Wallace and Gromit meets Winnie-the-Pooh in a fresh take on a classic odd-couple friendship, from Newbery Honor author Amy Timberlake with full-color and black-and-white illustrations throughout by Caldecott Medalist Jon Klassen.
 
No one wants a skunk.
 
They are unwelcome on front stoops. They should not linger in Important Rock Rooms. Skunks should never, ever be allowed to move in. But Skunk is Badger’s new roommate, and there is nothing Badger can do about it.
 
When Skunk plows into Badger’s life, everything Badger knows is upended. Tails are flipped. The wrong animal is sprayed. And why-oh-why are there so many chickens?
 
Nooooooooooooooooooooo!”
 
Newbery Honor author Amy Timberlake spins the first tale in a series about two opposites who need to be friends.
 
New York Times bestselling author/illustrator and Caldecott Medalist Jon Klassen completes the book with his signature lushly textured art.

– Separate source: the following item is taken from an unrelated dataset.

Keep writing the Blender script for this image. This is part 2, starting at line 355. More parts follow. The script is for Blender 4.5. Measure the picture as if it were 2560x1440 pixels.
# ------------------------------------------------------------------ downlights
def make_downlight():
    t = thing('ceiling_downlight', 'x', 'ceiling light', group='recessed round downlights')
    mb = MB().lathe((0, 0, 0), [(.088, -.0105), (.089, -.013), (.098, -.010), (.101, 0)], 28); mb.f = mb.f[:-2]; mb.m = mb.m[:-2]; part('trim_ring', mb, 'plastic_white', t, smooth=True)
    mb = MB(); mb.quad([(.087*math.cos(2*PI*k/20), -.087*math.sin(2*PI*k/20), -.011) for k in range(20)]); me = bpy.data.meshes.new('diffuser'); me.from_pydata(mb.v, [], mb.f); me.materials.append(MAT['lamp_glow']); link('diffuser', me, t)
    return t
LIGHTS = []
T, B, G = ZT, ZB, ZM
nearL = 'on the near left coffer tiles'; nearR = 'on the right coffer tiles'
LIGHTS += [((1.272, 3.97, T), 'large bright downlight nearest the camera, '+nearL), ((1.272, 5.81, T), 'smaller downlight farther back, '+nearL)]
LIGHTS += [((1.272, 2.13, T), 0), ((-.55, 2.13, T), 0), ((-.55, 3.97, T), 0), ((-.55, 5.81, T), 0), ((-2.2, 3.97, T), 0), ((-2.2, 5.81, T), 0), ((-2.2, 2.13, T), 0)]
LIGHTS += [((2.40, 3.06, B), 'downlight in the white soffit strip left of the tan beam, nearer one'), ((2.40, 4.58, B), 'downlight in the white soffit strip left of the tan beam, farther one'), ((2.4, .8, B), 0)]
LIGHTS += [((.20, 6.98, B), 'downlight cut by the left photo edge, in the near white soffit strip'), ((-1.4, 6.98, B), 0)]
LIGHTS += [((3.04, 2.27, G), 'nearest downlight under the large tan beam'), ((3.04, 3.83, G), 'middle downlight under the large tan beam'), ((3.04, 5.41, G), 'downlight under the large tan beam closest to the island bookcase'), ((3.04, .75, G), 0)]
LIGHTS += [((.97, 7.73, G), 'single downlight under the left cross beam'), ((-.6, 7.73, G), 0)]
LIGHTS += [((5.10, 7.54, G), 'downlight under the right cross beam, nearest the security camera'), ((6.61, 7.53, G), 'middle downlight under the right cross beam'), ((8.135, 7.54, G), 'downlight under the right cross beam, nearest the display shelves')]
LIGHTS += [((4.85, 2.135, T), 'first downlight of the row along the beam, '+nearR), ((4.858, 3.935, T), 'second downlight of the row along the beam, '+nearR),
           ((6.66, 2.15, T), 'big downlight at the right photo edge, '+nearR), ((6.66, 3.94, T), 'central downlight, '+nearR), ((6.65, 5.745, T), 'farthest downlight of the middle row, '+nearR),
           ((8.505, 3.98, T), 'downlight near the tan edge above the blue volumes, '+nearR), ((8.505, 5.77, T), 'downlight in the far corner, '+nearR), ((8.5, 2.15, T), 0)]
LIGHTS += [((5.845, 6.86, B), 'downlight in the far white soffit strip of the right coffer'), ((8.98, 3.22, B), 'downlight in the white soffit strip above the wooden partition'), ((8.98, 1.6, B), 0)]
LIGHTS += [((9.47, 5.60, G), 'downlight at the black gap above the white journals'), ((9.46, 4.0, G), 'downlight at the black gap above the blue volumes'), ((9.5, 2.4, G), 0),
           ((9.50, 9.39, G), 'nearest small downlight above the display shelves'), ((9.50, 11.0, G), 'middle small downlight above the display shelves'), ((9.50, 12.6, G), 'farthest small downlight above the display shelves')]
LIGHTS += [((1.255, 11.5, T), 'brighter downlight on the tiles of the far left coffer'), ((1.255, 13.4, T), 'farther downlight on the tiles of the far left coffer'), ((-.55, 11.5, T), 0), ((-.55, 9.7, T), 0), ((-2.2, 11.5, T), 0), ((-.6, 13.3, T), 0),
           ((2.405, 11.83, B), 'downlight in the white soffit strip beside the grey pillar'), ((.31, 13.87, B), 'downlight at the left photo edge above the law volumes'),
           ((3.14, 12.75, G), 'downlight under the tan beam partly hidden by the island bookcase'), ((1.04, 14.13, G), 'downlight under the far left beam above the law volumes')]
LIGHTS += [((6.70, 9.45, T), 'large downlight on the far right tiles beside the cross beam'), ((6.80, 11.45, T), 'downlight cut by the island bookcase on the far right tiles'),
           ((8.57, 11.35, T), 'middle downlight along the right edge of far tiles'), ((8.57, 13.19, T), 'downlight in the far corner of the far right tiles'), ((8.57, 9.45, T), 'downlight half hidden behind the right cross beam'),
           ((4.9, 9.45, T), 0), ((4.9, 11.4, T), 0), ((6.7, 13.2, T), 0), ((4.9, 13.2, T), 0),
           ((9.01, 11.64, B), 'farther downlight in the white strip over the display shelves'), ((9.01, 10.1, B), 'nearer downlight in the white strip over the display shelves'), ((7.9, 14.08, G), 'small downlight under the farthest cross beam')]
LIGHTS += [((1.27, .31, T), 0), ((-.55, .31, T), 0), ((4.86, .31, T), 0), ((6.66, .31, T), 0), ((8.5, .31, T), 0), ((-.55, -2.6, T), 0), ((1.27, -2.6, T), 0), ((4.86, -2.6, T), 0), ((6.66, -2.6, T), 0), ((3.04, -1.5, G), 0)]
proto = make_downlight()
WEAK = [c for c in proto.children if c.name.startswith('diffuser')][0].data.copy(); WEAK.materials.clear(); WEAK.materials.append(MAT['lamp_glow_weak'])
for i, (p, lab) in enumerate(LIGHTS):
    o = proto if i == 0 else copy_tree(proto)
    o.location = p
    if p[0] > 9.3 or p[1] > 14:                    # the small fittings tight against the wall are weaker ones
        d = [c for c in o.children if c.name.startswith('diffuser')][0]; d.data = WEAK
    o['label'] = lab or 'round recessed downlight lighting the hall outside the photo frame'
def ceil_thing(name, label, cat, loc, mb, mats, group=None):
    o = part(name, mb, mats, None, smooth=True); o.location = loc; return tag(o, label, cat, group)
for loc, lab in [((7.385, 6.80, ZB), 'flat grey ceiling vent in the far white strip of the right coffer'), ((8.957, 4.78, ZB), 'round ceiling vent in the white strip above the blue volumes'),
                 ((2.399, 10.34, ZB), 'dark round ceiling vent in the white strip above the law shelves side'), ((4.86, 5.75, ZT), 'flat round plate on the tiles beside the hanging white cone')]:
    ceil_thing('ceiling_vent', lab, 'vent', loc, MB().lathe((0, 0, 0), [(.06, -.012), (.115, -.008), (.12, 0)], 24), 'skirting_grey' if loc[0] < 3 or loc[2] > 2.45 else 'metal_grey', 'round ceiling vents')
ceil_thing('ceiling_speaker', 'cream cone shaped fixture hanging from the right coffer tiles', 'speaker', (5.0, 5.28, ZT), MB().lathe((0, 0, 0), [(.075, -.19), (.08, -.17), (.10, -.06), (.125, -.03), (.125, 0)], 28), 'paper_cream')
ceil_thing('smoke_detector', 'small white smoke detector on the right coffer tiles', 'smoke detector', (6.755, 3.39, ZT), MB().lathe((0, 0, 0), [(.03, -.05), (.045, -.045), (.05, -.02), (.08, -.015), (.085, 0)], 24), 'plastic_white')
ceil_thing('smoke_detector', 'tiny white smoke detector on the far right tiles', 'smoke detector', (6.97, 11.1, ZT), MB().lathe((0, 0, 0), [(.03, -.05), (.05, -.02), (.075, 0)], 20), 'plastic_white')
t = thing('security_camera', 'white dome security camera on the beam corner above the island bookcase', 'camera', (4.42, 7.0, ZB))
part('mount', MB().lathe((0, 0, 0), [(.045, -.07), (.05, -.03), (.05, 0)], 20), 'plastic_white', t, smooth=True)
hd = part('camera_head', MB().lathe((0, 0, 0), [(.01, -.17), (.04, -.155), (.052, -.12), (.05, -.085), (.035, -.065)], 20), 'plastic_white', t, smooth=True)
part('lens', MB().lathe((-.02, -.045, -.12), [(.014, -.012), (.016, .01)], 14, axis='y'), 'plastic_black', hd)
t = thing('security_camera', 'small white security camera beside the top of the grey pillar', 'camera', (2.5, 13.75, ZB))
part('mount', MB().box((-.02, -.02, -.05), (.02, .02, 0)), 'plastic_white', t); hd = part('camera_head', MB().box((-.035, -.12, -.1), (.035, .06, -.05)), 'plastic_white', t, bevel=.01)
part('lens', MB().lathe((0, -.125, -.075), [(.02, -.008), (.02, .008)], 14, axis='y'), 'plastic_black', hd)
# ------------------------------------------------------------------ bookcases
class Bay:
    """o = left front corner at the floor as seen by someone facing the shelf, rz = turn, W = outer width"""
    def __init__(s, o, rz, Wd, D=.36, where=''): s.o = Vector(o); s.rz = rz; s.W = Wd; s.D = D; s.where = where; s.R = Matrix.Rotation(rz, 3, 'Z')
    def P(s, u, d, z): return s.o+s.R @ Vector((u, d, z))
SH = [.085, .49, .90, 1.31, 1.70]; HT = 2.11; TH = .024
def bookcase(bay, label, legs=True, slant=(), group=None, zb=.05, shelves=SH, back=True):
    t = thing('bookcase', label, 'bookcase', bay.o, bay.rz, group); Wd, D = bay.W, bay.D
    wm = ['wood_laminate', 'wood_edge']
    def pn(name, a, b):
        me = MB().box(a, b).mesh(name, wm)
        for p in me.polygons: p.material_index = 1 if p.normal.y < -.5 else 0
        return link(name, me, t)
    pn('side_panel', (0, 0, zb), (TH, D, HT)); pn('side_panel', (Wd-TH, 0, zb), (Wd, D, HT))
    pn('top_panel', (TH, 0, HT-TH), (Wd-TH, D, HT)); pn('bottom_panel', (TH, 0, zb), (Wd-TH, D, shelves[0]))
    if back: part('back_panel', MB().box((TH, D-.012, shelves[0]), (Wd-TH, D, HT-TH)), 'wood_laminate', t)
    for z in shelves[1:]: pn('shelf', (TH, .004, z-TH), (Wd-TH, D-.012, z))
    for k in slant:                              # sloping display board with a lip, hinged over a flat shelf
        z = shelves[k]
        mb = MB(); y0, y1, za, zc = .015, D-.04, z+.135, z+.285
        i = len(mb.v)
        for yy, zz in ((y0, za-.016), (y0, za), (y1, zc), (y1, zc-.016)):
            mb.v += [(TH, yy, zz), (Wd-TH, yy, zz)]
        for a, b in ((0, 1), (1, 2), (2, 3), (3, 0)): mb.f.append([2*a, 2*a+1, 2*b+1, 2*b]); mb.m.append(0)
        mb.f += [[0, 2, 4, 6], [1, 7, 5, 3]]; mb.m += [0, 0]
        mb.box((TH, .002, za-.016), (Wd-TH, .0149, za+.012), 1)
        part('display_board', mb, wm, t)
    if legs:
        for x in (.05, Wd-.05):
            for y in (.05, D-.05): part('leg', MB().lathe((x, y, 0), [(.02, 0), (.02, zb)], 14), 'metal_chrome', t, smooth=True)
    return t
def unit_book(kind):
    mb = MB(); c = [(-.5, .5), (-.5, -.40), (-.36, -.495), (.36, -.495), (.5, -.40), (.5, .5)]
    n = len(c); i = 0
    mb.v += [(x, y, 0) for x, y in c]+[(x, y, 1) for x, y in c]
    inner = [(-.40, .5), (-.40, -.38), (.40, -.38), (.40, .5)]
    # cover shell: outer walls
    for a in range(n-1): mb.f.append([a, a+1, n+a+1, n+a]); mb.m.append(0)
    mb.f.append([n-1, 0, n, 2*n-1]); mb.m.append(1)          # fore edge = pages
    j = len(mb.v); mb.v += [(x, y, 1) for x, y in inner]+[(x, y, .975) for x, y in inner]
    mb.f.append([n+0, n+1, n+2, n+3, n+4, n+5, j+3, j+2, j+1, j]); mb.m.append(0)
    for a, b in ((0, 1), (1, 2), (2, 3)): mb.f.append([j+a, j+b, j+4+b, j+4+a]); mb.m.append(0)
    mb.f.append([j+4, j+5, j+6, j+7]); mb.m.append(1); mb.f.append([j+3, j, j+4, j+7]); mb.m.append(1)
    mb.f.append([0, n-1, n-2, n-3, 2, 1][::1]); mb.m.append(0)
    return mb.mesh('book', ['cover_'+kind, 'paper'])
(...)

This beautifully bound edition contains both full-color plates and numerous black-and-white illustrations.
 
Skunk and Badger is a book you’ll want to read, reread, and read out loud . . . again and again.
 
REVIEW
 
Skunk and Badger reminds me a bit of Arnold Lobel's Frog and Toad books.  Except Badger and Skunk aren't friends for most of the book.  Badger enjoys living by himself, it allows him to spread his stuff throughout the house he borrows from Aunt Lulu.  That way he can focus on his 'important rock work'.  When Aunt Lulu gives Skunk permission to move in, Badger struggles to adapt.  Especially when he discovers Skunk's numerous chicken friends.  The last straw comes when Skunk uses his special talent to get rid of a Stoat and Badger gets caught in the middle.  Badger loses his temper driving Skunk away.  Can Badger repair the damage or is Skunk gone for good?  Anyone who's had to adapt to new living arrangements can relate to the adjustments that Badger and Skunk have to make and the tensions it creates.  Klassen's illustrations nicely compliment the interactions between the two main characters.  And while I found the inclusion of the chickens odd, it works all right.  A nice read for youngsters who prefer more character-based stories about relationships and change.